Depuis quelques temps, c’est aussi le stand de BDS qui est attaqué. Le collectif avait pour habitude de le tenir place de la Comédie, avec table et barnum, et cela n’a jamais posé de problème par le passé. L’ancien maire Sorel avait commencé à durcir le ton, en demandant des autorisations. Depuis le 7 octobre, le maire Delafosse les prend en grippe, refusant que ce stand et sa banderole « Stop au génocide » squatte devant sa mairie. Le même estimait le 25 juin 2023, alors qu’il recevait le maire de la ville israélienne de Tibériade, qu’il était « mensonger de parler d’apartheid israélien » (2), contrairement à l’avis des rapports de l’ONU. Selon José-Luis, le maire a donc tout fait pour empêcher leur présence en envoyant sa police à plusieurs reprises. « On refuse chaque fois de partir, en désobéissance civile », glisse le militant. Résultat : onze procès-verbaux en trois mois.
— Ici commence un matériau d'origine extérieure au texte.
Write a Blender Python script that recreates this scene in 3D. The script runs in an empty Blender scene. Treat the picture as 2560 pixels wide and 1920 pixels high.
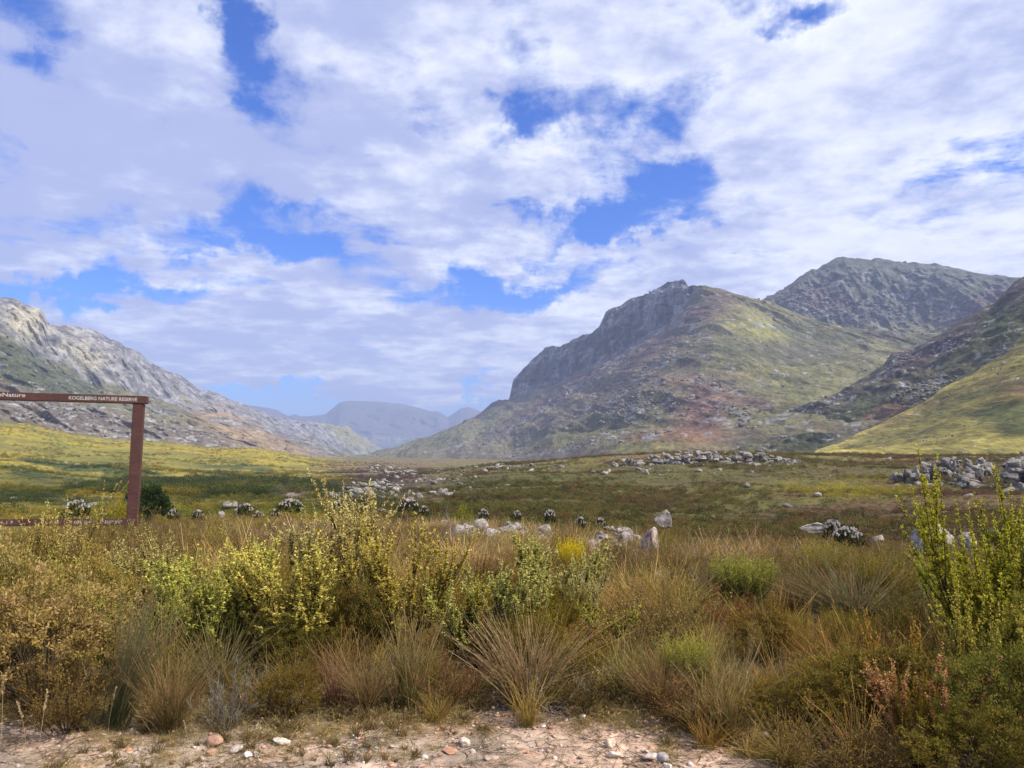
import bpy, math, random
import numpy as np
from mathutils import Vector

SC = bpy.context.scene
COL = SC.collection
rad = math.radians

# ------------------------------------------------------------------ camera, sky, sun, exposure
F, PITCH, EYE = 1923.0, rad(4.76), 1.65
cam_d = bpy.data.cameras.new('camera'); cam = bpy.data.objects.new('camera', cam_d); COL.objects.link(cam)
cam.location = (0, 0, EYE); cam.rotation_euler = (rad(90) + PITCH, 0, 0)
cam_d.sensor_width = 36; cam_d.lens = 36 * F / 2560; cam_d.clip_start = 0.05; cam_d.clip_end = 60000
SC.camera = cam

SUN_AZ, SUN_EL = 112.0, 47.0
sd = bpy.data.lights.new('sun', 'SUN'); so = bpy.data.objects.new('sun', sd); COL.objects.link(so)
sd.energy = 4.9; sd.angle = rad(1.5); sd.color = (1, .94, .84)
tosun = Vector((math.sin(rad(SUN_AZ)) * math.cos(rad(SUN_EL)), math.cos(rad(SUN_AZ)) * math.cos(rad(SUN_EL)), math.sin(rad(SUN_EL))))
so.rotation_euler = tosun.to_track_quat('Z', 'Y').to_euler(); so.location = (0, 0, 50)

SC.view_settings.view_transform = 'Standard'; SC.view_settings.look = 'None'
SC.view_settings.exposure = 0.28; SC.view_settings.gamma = 1
try: SC.view_settings.use_curve_mapping = False
except Exception: pass
SC.render.engine = 'CYCLES'
SC.cycles.max_bounces = 5; SC.cycles.diffuse_bounces = 3; SC.cycles.transmission_bounces = 2
SC.cycles.transparent_max_bounces = 4; SC.cycles.volume_bounces = 0
SC.cycles.use_denoising = True


def U(px, py, r):
    """pixel of the photograph (2560 wide) and horizontal distance -> point in the world"""
    dx = (np.asarray(px, float) - 1280) / F; dz = (960 - np.asarray(py, float)) / F
    y = math.cos(PITCH) - dz * math.sin(PITCH); z = math.sin(PITCH) + dz * math.cos(PITCH)
    k = np.asarray(r, float) / np.hypot(dx, y)
    return dx * k, y * k, z * k + EYE


# ---- world: Nishita sky with a broken cloud layer
W = bpy.data.worlds.new('World'); SC.world = W; W.use_nodes = True
nt = W.node_tree; N = nt.nodes; L = nt.links; N.clear()
HAZE_DENSITY = 1.3e-4


def nd(tree, t, **k):
    n = tree.nodes.new(t)
    for a, b in k.items(): setattr(n, a, b)
    return n


def setin(n, i, v, tree):
    if isinstance(v, bpy.types.NodeSocket): tree.links.new(v, n.inputs[i])
    else: n.inputs[i].default_value = v


def M(tree, op, *a, clamp=False):
    n = nd(tree, 'ShaderNodeMath', operation=op, use_clamp=clamp)
    for i, v in enumerate(a): setin(n, i, v, tree)
    return n.outputs[0]


def VM(tree, op, *a):
    n = nd(tree, 'ShaderNodeVectorMath', operation=op)
    for i, v in enumerate(a): setin(n, i, v, tree)
    return n.outputs['Value'] if op in ('DOT_PRODUCT', 'LENGTH', 'DISTANCE') else n.outputs[0]


def VSC(tree, v, k):
    n = nd(tree, 'ShaderNodeVectorMath', operation='SCALE'); tree.links.new(v, n.inputs[0])
    if isinstance(k, bpy.types.NodeSocket): tree.links.new(k, n.inputs[3])
    else: n.inputs[3].default_value = k
    return n.outputs[0]


def NOISE(tree, vec, scale, detail=6, rough=.55, dist=0.0, color=False):
    n = nd(tree, 'ShaderNodeTexNoise')
    if vec is not None: tree.links.new(vec, n.inputs['Vector'])
    n.inputs['Scale'].default_value = scale; n.inputs['Detail'].default_value = detail
    n.inputs['Roughness'].default_value = rough; n.inputs['Distortion'].default_value = dist
    return n.outputs[1 if color else 0]


def RAMP(tree, v, a, b, lo=0.0, hi=1.0, smooth=True):
    n = nd(tree, 'ShaderNodeMapRange', interpolation_type='SMOOTHSTEP' if smooth else 'LINEAR')
    setin(n, 0, v, tree)
    for i, x in enumerate((a, b, lo, hi)): n.inputs[i + 1].default_value = x
    return n.outputs[0]


def MIXC(tree, f, a, b, mode='MIX'):
    n = nd(tree, 'ShaderNodeMix', data_type='RGBA', blend_type=mode)
    setin(n, 0, f, tree)
    for i, v in ((6, a), (7, b)):
        if isinstance(v, bpy.types.NodeSocket): tree.links.new(v, n.inputs[i])
        else: n.inputs[i].default_value = tuple(v) + ((1,) if len(v) == 3 else ())
    return n.outputs[2]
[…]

Comme ailleurs, le préfet a tenté d’annuler les premières manifestations, et encore récemment, avec un rassemblement interdit le 24 mai, justifié par… la répression en cours : le procès à venir et les PV à répétition deviennent des éléments à charge contre le collectif ! D’après José-Luis, il faut être clair : aujourd’hui, « le soutien à Israël, c’est le soutien à une colonisation de peuplement, à l’emprisonnement des Palestiniens, au blocus de Gaza, à l’apartheid, et tout ça ce sont des idées d’extrême droite qui pénètrent dans différents partis ; des idées coloniales, de domination, de racisme. »
Plus d’infos : www.bdsfmontpellier.org
1 : C’est lui qui porte aujourd’hui la plainte contre Netanyahou à la Cour pénale internationale.
2 : Le maire fait alors la une de Midi libre avec cette citation.